● DATA EXCERPT
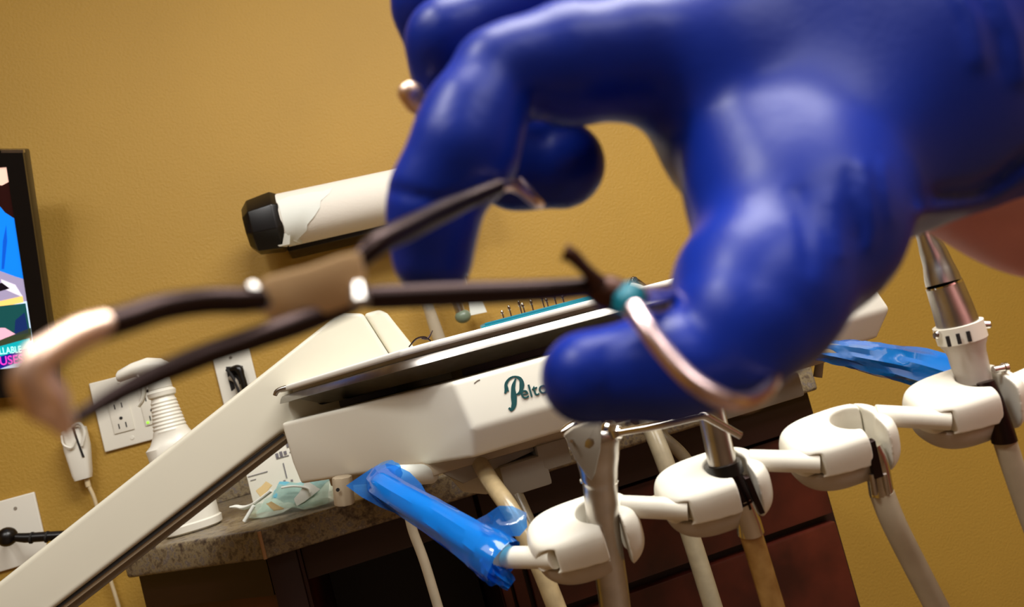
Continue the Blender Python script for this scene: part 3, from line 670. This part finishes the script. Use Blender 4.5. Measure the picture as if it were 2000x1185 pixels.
film_tube(MB(), [P(945, 1090, .465), P(962, 1110, .460), P(980, 1126, .457), P(999, 1142, .455)], [.003, .0058, .0048, .0030], seed=6).build('film_tail', 'bluefilm', bf)
bg = thing('barrier_film', (.35, .6, .98), 'darker blue plastic film sleeve around the arm at the right end under the housing', 'barrier film')
film_tube(MB(), [P(1597, 684, .71), P(1650, 690, .66), P(1720, 703, .60), P(1800, 718, .54), P(1885, 742, .495)], [.0085, .0105, .0125, .0128, .0125], seed=9, amp=.0014).build('film_sleeve', 'bluefilm', bg)
film_tube(MB(), [P(1612, 690, .70), P(1660, 688, .66), P(1720, 688, .61)], [.003, .011, .004], seed=12).build('film_fold', 'bluefilm2', bg)

# ---- hand instruments in the pods
def hose(t, pts, rad, m, label=None, smooth=6):
    o = MB().tube([P(*p) for p in pts], rad, 18, smooth=smooth).build('hose', m, t); 
    if label: tag(o, label)
sy = thing('air_water_syringe', H[0], 'steel air water syringe with bent nozzle in the leftmost holder', 'syringe')
hx = PH(0, .0105, -.001, 0)
MB().tube([P(1166, 838, .425), P(1166, 850, .425), P(1166, 880, .427), P(1170, 925, .43), P(1172, 945, .432), P(1176, 1000, .438), P(1183, 1060, .443), P(1197, 1150, .452), P(1206, 1230, .46)], [.0100, .0128, .0125, .0105, .0098, .0094, .0093, .0092, .0092], 36, smooth=5).build('barrel', 'steel', sy)
MB().tube([P(1170, 938, .432), P(1170, 941, .432)], .0108, 36).build('barrel_ring', 'chrome', sy)
def facep(px, py, d): return P(px, py, d)
pnl = [(1102, 850, .4135), (1120, 836, .4130), (1166, 820, .4115), (1176, 826, .4105), (1173, 878, .4105), (1163, 925, .4150), (1157, 940, .4195), (1142, 925, .4200), (1125, 900, .4190)]
MB().prism([facep(*p) for p in pnl], F*.006).build('button_panel', 'grey', sy, bevel=.001)
MB()._lathe(P(1116, 861, .4140), -F, [(0, .0010), (.0009, .0009)], 12).build('rivet', 'chrome', sy)
nz = (P(1210, 845, .418)-P(1185, 850, .424)).normalized()
MB()._lathe(P(1188, 848, .424), nz, [(0, .0068), (.0012, .0072), (.003, .0072), (.0045, .006)], 28).build('nut', 'chrome', sy)
MB()._lathe(P(1198, 845, .418), nz, [(0, .0042), (.003, .0044), (.005, .003)], 6).build('nozzle_collar', 'chrome', sy)
MB().tube([P(1204, 845, .416), P(1290, 830, .405), P(1360, 814, .398), P(1378, 813, .397), P(1392, 820, .397), P(1447, 851, .396)], [.0022, .0021, .0021, .0021, .0021, .0019], 18, smooth=4).build('nozzle', 'chrome', sy)
MB()._lathe(P(1447, 851, .396), (P(1447, 851, .396)-P(1430, 841, .396)), [(-.0003, .0014), (.0003, .0013)], 14).build('nozzle_tip', 'slot', sy)
MB().tube([P(1098, 846, .424), P(1112, 838, .424), P(1128, 828, .424)], [.0025, .0035, .003], 12).build('button', 'chrome', sy)

hp = thing('handpiece', H[1], 'steel handpiece with black collar and amber hose in the second holder from the left', 'handpiece')
MB().tube([P(1362, 690, .448), P(1386, 790, .448), P(1411, 905, .446)], [.0078, .0078, .0082], 30).build('barrel', 'steel', hp)
MB().tube([P(1411, 903, .446), P(1417, 925, .446)], [.0105, .0108], 30).build('collar', 'black', hp)
MB().tube([P(1420, 925, .446), P(1448, 985, .444)], [.0082, .0078], 24).build('lower_barrel', 'dsteel', hp)
MB().tube([P(1446, 975, .443), P(1462, 1020, .444), P(1466, 1040, .445)], [.0066, .0070, .0076], 24).build('coupling', 'chrome', hp)
MB().obox(P(1472, 965, .434), (P(1487, 1000, .434)-P(1457, 930, .434))/2, XH*.0016, YH*.002).build('clip', 'dsteel', hp, bevel=.0005)
hose(hp, [(1465, 1038, .445), (1480, 1085, .447), (1515, 1200, .45)], .0066, 'tube_amber', 'amber translucent hose')

h3 = thing('handpiece_hose', H[2], 'off-white hose with chrome coupling in the otherwise empty third holder', 'hose')
MB().tube([P(1700, 870, .448), P(1712, 905, .448), P(1722, 965, .449)], [.0062, .0066, .0068], 24, smooth=3).build('coupling', 'chrome', h3)
MB().obox(P(1706, 895, .441), (P(1714, 930, .441)-P(1698, 860, .441))/2, XH*.0026, YH*.002).build('clip', 'dsteel', h3, bevel=.0005)
for q in (-14, 10): MB().tube([P(1716+q, 925, .441), P(1723+q, 965, .443)], .0016, 8).build('coupling_rib', 'steel', h3)
hose(h3, [(1722, 962, .449), (1745, 1020, .45), (1785, 1100, .455), (1845, 1215, .46)], .0070, 'tube_white')

h4 = thing('handpiece', H[3], 'tapered steel handpiece with notched white collar in the rightmost holder', 'handpiece')
MB().tube([P(1800, 430, .47), P(1806, 455, .47), P(1826, 500, .47), P(1843, 553, .468)], [.0048, .0052, .0078, .0100], 30, smooth=4).build('tapered_nose', 'steel', h4)
MB().tube([P(1843, 553, .468), P(1845, 558, .468)], .0104, 30).build('nose_ring', 'chrome', h4)
MB().tube([P(1845, 558, .468), P(1860, 600, .467), P(1873, 640, .466)], [.0104, .0112, .0118], 30).build('barrel', 'steel', h4)
MB().tube([P(1870, 632, .466), P(1880, 664, .466)], [.0140, .0138], 32).build('notched_collar', 'holder', h4)
for dx, dy in ((-46, 6), (44, -14)):
    MB()._lathe(P(1880+dx, 648+dy, .464), (R*(1 if dx > 0 else -1)-F*.3), [(-.002, .0024), (.0022, .0024), (.003, .0016)], 14).build('screw', 'chrome', h4)
for dx in (-18, 2, 22): MB().tube([P(1868+dx, 652-dx*.25, .4522), P(1873+dx, 672-dx*.25, .4522)], .0011, 8).build('collar_notch', 'slot', h4)
MB().tube([P(1880, 662, .466), P(1888, 690, .466), P(1903, 745, .466)], [.0132, .0105, .0098], 28, smooth=3).build('neck', 'holder2', h4)
MB()._lathe(P(1940, 722, .455), R-D*.2, [(0, .0022), (.006, .0022), (.0062, .003), (.008, .003)], 14).build('pin', 'chrome', h4)
MB().tube([P(1925, 745, .452), P(1946, 800, .450), P(1962, 862, .450)], [.0050, .0056, .0068], 22, smooth=3).build('coupling', 'dsteel', h4)
hose(h4, [(1962, 860, .451), (1985, 930, .453), (2020, 1030, .456), (2060, 1130, .46)], .0062, 'tube_white')

# hoses hanging from the housing behind the pods
def bghose(pts, r, m, label):
    o = MB().tube([P(*p) for p in pts], r, 16, smooth=6).build('unit_hose', m); tag(o, label, 'hose', None)
bghose([(936, 902, .70), (962, 945, .66), (1000, 1000, .63), (1052, 1100, .61), (1100, 1220, .60)], .0078, 'tube_dull', 'greyish amber hose hanging behind the leftmost holder, second hose from the left')
bghose([(975, 893, .72), (1000, 950, .70), (1040, 1040, .68), (1075, 1130, .67)], .0070, 'tube_grey', 'short beige hose right beside the hose behind the leftmost holder')
bghose([(1262, 812, .68), (1300, 905, .66), (1350, 1050, .65), (1402, 1215, .64)], .0080, 'tube_grey', 'grey beige hose passing behind the second holder, left of the amber hose')
bghose([(1240, 815, .74), (1290, 850, .72), (1345, 905, .72), (1390, 1010, .72)], .0060, 'tube_grey', 'short crossing hose under the housing right of the syringe head')
bghose([(795, 985, .66), (806, 1035, .66), (830, 1100, .66), (866, 1220, .66)], .0042, 'tube_white', 'thin off-white cord hanging below the blue wrapped handle')

# ================================================================== FORCEPS
fo = thing('dental_forceps', P(700, 570, .132), 'dark steel dental forceps with curved beaks and finger rings held in the blue gloved hand', 'forceps')
def ftube(pts, m, name, par=fo, n=20, smooth=6, flat=None, label=None):
    o = MB().tube([P(a, b, d) for a, b, d, r in pts], [r*d/FPX for a, b, d, r in pts], n, smooth=smooth, flat=flat).build(name, m, par)
    if label: tag(o, label)
    return o
ftube([(512, 584, .122, 22), (470, 586, .119, 26), (400, 588, .115, 27), (320, 600, .109, 28), (250, 622, .104, 29), (190, 640, .100, 30)], 'dsteel', 'upper_beak')
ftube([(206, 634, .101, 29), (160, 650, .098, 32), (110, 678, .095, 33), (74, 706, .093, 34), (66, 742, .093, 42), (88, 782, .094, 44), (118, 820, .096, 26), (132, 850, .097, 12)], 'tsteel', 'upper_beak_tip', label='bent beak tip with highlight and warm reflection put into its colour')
ftube([(690, 585, .133, 26), (600, 625, .128, 25), (500, 660, .121, 25), (400, 694, .115, 25), (300, 735, .109, 24), (230, 770, .105, 21), (170, 805, .101, 17), (125, 835, .098, 11)], 'dsteel', 'lower_beak')
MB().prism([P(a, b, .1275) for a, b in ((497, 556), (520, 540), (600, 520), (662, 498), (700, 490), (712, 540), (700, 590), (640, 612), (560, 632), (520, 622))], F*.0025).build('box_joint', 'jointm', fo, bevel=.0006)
for a, b, c_, d_, r in ((492, 560, 514, 596, 15), (700, 558, 704, 592, 15)):
    MB().tube([P(a, b, .1235), P(c_, d_, .1215)], [r*.122/FPX, (r+4)*.122/FPX], 18).build('rivet_pin', 'steel', fo)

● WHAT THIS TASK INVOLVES
Select all lines in the listing that include the word "bent".

● COMPLETE ANSWER
sy = thing('air_water_syringe', H[0], 'steel air water syringe with bent nozzle in the leftmost holder', 'syringe')
ftube([(206, 634, .101, 29), (160, 650, .098, 32), (110, 678, .095, 33), (74, 706, .093, 34), (66, 742, .093, 42), (88, 782, .094, 44), (118, 820, .096, 26), (132, 850, .097, 12)], 'tsteel', 'upper_beak_tip', label='bent beak tip with highlight and warm reflection put into its colour')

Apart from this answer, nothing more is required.